● **Provided records**
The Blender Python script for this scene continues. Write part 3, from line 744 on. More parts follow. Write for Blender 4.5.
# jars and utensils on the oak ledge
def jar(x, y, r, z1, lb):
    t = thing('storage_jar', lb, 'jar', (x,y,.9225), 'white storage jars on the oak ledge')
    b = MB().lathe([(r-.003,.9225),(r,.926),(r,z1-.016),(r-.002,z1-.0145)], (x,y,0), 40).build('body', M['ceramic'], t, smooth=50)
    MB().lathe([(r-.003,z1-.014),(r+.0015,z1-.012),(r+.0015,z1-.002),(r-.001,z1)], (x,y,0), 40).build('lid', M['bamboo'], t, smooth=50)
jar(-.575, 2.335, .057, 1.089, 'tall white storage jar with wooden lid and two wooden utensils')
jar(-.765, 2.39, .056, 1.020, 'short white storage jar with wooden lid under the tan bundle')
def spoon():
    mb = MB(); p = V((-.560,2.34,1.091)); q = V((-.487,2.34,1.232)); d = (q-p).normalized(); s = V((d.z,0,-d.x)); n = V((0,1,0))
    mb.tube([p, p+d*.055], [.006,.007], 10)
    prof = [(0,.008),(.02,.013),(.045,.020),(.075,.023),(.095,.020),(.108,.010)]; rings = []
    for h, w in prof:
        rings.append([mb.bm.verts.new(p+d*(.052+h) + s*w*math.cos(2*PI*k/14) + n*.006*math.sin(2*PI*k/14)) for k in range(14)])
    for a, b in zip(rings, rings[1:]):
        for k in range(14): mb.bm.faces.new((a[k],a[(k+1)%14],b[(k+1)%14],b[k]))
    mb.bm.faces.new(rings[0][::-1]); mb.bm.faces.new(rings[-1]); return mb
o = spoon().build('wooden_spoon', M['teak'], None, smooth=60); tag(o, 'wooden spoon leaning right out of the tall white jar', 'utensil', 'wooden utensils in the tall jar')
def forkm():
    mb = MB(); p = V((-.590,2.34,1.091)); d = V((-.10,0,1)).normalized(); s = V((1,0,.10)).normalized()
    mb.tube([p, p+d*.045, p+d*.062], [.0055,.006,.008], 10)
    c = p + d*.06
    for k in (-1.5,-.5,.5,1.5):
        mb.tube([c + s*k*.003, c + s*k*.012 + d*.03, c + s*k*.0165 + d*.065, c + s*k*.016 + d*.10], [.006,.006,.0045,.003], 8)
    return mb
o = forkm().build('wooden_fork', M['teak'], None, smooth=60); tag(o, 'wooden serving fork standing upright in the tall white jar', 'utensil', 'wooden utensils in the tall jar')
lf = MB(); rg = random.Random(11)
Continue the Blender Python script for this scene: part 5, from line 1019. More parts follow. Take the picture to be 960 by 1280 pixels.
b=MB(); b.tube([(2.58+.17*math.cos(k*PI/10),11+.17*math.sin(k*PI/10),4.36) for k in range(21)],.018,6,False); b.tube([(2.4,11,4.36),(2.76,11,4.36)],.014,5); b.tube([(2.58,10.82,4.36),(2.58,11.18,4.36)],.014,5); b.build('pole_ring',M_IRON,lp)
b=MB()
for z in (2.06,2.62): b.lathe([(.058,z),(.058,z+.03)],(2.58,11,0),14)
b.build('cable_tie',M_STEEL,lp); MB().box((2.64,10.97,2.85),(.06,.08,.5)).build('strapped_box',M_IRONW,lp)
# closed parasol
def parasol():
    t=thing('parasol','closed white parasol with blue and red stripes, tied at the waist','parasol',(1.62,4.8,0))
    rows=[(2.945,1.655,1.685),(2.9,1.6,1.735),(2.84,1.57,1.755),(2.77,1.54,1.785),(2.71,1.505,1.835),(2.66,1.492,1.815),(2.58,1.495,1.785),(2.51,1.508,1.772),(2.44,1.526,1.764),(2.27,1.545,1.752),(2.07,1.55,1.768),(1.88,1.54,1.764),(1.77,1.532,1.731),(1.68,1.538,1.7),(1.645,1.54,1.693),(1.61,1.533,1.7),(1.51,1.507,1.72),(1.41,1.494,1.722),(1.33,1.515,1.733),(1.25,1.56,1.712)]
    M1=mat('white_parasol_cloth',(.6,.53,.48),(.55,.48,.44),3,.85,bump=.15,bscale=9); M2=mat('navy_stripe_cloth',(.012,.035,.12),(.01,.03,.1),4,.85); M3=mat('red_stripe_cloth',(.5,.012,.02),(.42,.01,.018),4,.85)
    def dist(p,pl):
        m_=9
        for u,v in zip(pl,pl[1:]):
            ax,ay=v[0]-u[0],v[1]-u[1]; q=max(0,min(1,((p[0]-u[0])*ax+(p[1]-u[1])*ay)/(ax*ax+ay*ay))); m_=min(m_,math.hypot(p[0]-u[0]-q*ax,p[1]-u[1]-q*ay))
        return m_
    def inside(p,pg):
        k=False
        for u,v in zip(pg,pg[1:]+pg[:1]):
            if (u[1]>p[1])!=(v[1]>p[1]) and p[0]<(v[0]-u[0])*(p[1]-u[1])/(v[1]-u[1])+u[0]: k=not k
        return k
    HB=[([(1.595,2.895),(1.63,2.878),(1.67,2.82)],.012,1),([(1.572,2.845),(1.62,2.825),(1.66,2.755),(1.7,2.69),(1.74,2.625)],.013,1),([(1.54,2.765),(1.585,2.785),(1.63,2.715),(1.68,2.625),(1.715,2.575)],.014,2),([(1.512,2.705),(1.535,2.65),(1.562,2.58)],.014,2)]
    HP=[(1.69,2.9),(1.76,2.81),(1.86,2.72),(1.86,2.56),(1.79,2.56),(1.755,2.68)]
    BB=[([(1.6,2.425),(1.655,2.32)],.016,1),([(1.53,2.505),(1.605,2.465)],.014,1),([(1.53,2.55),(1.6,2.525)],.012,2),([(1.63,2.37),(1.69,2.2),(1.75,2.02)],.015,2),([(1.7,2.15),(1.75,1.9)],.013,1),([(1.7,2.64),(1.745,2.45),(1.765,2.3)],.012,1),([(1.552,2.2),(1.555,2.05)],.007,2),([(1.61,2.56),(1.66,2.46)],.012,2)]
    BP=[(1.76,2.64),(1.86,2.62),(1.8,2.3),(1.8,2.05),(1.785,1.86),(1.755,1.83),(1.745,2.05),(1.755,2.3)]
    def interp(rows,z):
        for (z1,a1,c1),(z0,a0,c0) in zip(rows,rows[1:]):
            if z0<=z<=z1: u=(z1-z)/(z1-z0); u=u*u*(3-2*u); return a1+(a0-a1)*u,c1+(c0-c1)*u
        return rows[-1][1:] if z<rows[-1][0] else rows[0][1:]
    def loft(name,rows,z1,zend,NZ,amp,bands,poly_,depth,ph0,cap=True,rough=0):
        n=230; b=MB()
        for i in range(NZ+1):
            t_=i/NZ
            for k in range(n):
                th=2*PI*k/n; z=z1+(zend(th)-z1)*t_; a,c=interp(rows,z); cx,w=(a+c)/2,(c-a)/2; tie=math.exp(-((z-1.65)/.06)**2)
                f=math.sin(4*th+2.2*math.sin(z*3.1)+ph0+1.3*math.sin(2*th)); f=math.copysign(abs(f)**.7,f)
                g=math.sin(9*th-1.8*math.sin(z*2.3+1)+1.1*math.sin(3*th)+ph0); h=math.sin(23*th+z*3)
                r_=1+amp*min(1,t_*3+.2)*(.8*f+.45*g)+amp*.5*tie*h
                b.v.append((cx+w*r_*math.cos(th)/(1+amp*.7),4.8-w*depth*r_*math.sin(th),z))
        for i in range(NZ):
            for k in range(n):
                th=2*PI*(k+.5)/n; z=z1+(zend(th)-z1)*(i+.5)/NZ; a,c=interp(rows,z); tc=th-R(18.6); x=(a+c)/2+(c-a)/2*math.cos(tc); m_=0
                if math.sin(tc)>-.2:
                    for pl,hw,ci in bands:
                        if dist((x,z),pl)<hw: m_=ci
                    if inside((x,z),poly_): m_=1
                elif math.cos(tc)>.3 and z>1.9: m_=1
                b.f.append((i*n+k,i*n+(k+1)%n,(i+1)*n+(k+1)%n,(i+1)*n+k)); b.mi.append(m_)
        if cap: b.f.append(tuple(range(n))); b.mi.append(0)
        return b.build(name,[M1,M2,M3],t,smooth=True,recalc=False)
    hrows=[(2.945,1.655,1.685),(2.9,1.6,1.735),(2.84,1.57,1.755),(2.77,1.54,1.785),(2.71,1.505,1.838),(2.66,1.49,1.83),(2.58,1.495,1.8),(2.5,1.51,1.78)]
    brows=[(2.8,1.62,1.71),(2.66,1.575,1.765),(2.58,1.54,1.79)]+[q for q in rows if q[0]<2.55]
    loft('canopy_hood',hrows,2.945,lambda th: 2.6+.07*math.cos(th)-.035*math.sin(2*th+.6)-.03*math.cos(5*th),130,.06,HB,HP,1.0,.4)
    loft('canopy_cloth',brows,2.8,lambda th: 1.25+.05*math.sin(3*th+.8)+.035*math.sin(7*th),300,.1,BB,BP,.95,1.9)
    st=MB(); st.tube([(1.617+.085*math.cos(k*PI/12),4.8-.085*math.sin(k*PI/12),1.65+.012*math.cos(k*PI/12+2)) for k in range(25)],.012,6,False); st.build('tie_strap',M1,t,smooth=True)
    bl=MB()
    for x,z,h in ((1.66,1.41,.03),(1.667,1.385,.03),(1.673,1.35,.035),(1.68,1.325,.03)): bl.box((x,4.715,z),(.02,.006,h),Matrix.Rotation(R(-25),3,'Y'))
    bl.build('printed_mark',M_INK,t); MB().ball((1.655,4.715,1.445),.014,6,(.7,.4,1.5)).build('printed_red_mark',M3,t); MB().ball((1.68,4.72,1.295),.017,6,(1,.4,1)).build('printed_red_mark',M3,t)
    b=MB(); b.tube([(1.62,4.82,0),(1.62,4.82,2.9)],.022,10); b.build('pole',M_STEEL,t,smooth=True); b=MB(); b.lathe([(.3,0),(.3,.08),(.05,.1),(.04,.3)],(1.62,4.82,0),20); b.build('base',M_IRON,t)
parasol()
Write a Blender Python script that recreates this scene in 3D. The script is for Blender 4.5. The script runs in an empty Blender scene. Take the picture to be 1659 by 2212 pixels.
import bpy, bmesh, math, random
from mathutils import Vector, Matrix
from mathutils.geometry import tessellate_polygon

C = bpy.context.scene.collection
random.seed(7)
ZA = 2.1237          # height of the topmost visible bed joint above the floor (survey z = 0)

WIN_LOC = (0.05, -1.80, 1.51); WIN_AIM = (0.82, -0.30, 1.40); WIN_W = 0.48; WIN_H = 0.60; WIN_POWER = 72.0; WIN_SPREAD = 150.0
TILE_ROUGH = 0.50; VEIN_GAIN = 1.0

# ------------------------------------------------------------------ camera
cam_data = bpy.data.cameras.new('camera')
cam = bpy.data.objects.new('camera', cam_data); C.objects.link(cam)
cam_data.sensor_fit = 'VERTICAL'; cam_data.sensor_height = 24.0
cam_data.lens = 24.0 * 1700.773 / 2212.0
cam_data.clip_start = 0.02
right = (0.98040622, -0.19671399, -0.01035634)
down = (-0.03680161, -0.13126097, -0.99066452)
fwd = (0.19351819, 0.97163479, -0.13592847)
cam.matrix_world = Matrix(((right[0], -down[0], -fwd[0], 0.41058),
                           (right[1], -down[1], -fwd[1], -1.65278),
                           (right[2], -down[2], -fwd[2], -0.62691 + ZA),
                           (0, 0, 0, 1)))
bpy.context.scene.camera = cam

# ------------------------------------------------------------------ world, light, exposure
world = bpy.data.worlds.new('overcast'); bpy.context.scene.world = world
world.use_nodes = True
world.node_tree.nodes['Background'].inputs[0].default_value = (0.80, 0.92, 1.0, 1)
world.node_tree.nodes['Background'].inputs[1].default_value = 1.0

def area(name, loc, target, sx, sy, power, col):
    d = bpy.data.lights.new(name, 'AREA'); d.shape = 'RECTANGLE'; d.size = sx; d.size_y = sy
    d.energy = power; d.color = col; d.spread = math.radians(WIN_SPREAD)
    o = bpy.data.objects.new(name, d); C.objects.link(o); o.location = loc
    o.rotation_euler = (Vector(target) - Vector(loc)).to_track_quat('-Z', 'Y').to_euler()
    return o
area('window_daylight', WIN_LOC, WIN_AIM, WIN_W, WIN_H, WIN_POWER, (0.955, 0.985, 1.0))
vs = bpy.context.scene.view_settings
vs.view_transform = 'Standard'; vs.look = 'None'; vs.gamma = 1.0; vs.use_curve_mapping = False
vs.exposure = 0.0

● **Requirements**
The first line to be transcribed is the one containing "Write a Blender", and the last is the one containing "bpy.context.scene.camera = cam". Transcribe exactly those lines and nothing else.

● **Solution for this exercise**
Write a Blender Python script that recreates this scene in 3D. The script is for Blender 4.5. The script runs in an empty Blender scene. Take the picture to be 1659 by 2212 pixels.
import bpy, bmesh, math, random
from mathutils import Vector, Matrix
from mathutils.geometry import tessellate_polygon

C = bpy.context.scene.collection
random.seed(7)
ZA = 2.1237          # height of the topmost visible bed joint above the floor (survey z = 0)

WIN_LOC = (0.05, -1.80, 1.51); WIN_AIM = (0.82, -0.30, 1.40); WIN_W = 0.48; WIN_H = 0.60; WIN_POWER = 72.0; WIN_SPREAD = 150.0
TILE_ROUGH = 0.50; VEIN_GAIN = 1.0

# ------------------------------------------------------------------ camera
cam_data = bpy.data.cameras.new('camera')
cam = bpy.data.objects.new('camera', cam_data); C.objects.link(cam)
cam_data.sensor_fit = 'VERTICAL'; cam_data.sensor_height = 24.0
cam_data.lens = 24.0 * 1700.773 / 2212.0
cam_data.clip_start = 0.02
right = (0.98040622, -0.19671399, -0.01035634)
down = (-0.03680161, -0.13126097, -0.99066452)
fwd = (0.19351819, 0.97163479, -0.13592847)
cam.matrix_world = Matrix(((right[0], -down[0], -fwd[0], 0.41058),
                           (right[1], -down[1], -fwd[1], -1.65278),
                           (right[2], -down[2], -fwd[2], -0.62691 + ZA),
                           (0, 0, 0, 1)))
bpy.context.scene.camera = cam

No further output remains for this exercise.